Next practices is the distinction Prahalad drew throughout his career to separate organizations that adapt from organizations that optimize themselves into obsolescence. Best practices are the codification of what has worked — valuable when paradigms are stable, dangerous when paradigms are shifting because they encode the assumptions of the old paradigm into organizational behavior. Next practices are the emergent discovery of what the new paradigm demands — practices that have not yet been codified because they are being invented by the organizations experimenting their way into the new environment.
Five specific misapplications of best practice are observable in AI-era organizations. First, organizing AI-augmented teams by functional specialty when the dimensional multiplier dissolves functional boundaries. The next practice organizes teams by strategic vector — small autonomous groups exploring a problem space across all functional domains. Second, measuring productivity by output volume when the bottleneck has ascended to judgment. The next practice measures judgment quality — the strategic value of problems identified, the significance of questions asked.
Third, evaluating employees by individual contribution within defined roles when AI-augmented environments reward cross-domain contribution.
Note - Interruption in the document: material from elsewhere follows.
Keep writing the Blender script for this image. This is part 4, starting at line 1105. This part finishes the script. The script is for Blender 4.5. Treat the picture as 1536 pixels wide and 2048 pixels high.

The next practice evaluates contribution to collective intelligence regardless of nominal role. Fourth, managing work through sequential planning when AI-augmented work is fundamentally exploratory. The next practice replaces sequential planning with guided exploration — strategic direction without prescribed path. Fifth, structuring careers as ladders within specialties when AI-augmented careers are webs spanning multiple domains. The next practice replaces ladders with capability portfolios.
Each next practice requires more people, not fewer. The strategic-vector team needs diverse perspectives. Judgment-quality metrics need experienced evaluators. Contribution-based evaluation needs colleagues who observe cross-domain work. Guided exploration needs the combinatorial richness of a full team. The capability-portfolio career needs mentors and collaborators. The headcount-reducing organization cannot develop next practices because next practices emerge from the interactions of diverse teams. Reduce the team, thin the interactions, and the organizational experimentation that produces next practices slows to a crawl.
The distinction appears across Prahalad's writing from the 1990s onward, crystallizing in his 2010 Harvard Business Review observation that management practices developed in the last century would not suffice for the challenges of the twenty-first.
Codification vs emergence. Best practices are codified; next practices are still being invented.
Stable vs shifting paradigms. Best practices work in stable conditions; they harm in shifting ones.
Five specific misapplications. Functional organization, velocity metrics, role-based evaluation, sequential planning, career ladders.
More people required. Next practices emerge from diverse team interactions.
First-mover advantage compounds. Organizational learning cannot be compressed by late entrants.